--- WHAT THE TASK ASKS ---
Write out all the lines again, precisely as they stand, but without the images.

--- COLLECTED DATA ---

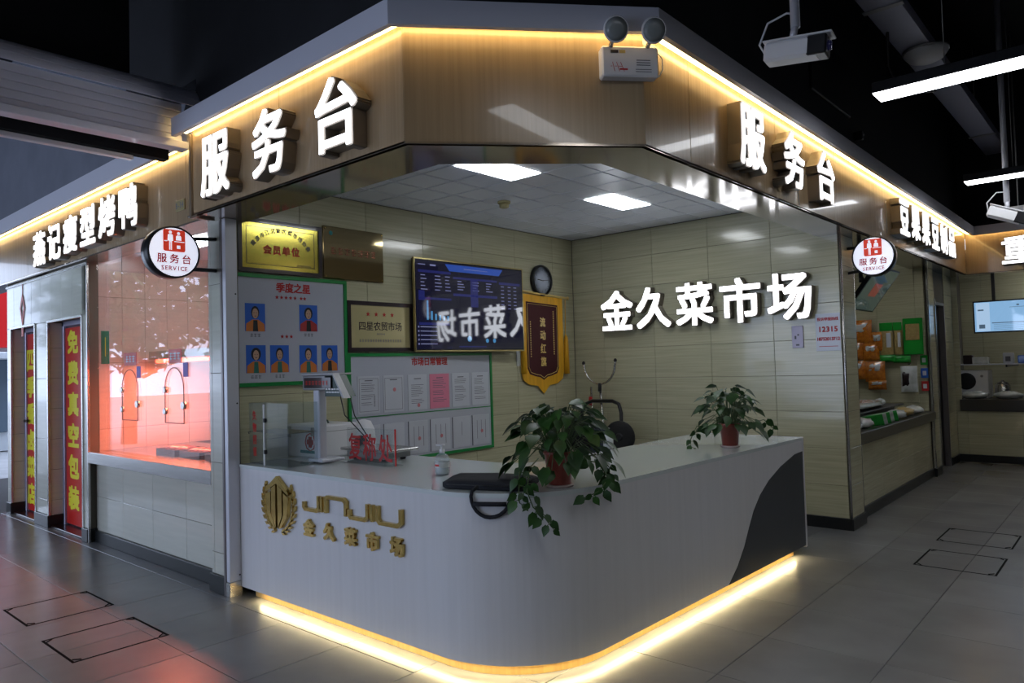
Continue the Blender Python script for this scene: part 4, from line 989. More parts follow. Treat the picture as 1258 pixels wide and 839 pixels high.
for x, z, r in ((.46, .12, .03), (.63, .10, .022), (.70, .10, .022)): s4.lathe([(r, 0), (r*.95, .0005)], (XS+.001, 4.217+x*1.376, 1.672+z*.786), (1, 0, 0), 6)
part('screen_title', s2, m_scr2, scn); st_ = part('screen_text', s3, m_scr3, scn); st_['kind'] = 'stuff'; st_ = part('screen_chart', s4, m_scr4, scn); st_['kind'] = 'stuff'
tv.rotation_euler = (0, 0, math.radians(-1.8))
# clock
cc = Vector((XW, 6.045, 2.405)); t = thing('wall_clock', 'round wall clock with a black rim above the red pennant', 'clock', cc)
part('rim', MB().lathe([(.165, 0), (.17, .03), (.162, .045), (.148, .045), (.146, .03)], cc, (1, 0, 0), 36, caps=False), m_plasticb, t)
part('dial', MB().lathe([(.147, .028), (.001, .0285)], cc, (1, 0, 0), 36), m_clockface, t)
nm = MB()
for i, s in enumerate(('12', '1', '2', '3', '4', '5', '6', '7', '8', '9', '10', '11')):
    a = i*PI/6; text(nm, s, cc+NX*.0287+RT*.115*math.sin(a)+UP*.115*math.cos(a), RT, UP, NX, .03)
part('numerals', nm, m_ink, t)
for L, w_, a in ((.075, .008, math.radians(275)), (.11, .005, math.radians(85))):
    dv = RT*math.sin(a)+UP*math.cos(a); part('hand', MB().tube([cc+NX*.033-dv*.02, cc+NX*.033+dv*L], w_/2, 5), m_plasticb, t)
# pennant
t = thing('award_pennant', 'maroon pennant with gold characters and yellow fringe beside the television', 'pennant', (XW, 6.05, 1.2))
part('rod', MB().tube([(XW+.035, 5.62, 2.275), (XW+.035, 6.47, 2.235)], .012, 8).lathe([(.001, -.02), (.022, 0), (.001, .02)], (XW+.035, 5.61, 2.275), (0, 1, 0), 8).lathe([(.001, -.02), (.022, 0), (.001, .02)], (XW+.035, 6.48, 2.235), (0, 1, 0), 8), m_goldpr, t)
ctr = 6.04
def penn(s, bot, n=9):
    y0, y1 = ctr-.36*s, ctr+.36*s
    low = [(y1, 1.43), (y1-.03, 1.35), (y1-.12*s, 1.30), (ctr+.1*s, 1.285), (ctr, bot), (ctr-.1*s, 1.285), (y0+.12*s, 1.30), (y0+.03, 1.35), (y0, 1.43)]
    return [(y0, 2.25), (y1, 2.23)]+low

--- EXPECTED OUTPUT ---
Continue the Blender Python script for this scene: part 4, from line 989. More parts follow. Treat the picture as 1258 pixels wide and 839 pixels high.
for x, z, r in ((.46, .12, .03), (.63, .10, .022), (.70, .10, .022)): s4.lathe([(r, 0), (r*.95, .0005)], (XS+.001, 4.217+x*1.376, 1.672+z*.786), (1, 0, 0), 6)
part('screen_title', s2, m_scr2, scn); st_ = part('screen_text', s3, m_scr3, scn); st_['kind'] = 'stuff'; st_ = part('screen_chart', s4, m_scr4, scn); st_['kind'] = 'stuff'
tv.rotation_euler = (0, 0, math.radians(-1.8))
# clock
cc = Vector((XW, 6.045, 2.405)); t = thing('wall_clock', 'round wall clock with a black rim above the red pennant', 'clock', cc)
part('rim', MB().lathe([(.165, 0), (.17, .03), (.162, .045), (.148, .045), (.146, .03)], cc, (1, 0, 0), 36, caps=False), m_plasticb, t)
part('dial', MB().lathe([(.147, .028), (.001, .0285)], cc, (1, 0, 0), 36), m_clockface, t)
nm = MB()
for i, s in enumerate(('12', '1', '2', '3', '4', '5', '6', '7', '8', '9', '10', '11')):
    a = i*PI/6; text(nm, s, cc+NX*.0287+RT*.115*math.sin(a)+UP*.115*math.cos(a), RT, UP, NX, .03)
part('numerals', nm, m_ink, t)
for L, w_, a in ((.075, .008, math.radians(275)), (.11, .005, math.radians(85))):
    dv = RT*math.sin(a)+UP*math.cos(a); part('hand', MB().tube([cc+NX*.033-dv*.02, cc+NX*.033+dv*L], w_/2, 5), m_plasticb, t)
# pennant
t = thing('award_pennant', 'maroon pennant with gold characters and yellow fringe beside the television', 'pennant', (XW, 6.05, 1.2))
part('rod', MB().tube([(XW+.035, 5.62, 2.275), (XW+.035, 6.47, 2.235)], .012, 8).lathe([(.001, -.02), (.022, 0), (.001, .02)], (XW+.035, 5.61, 2.275), (0, 1, 0), 8).lathe([(.001, -.02), (.022, 0), (.001, .02)], (XW+.035, 6.48, 2.235), (0, 1, 0), 8), m_goldpr, t)
ctr = 6.04
def penn(s, bot, n=9):
    y0, y1 = ctr-.36*s, ctr+.36*s
    low = [(y1, 1.43), (y1-.03, 1.35), (y1-.12*s, 1.30), (ctr+.1*s, 1.285), (ctr, bot), (ctr-.1*s, 1.285), (y0+.12*s, 1.30), (y0+.03, 1.35), (y0, 1.43)]
    return [(y0, 2.25), (y1, 2.23)]+low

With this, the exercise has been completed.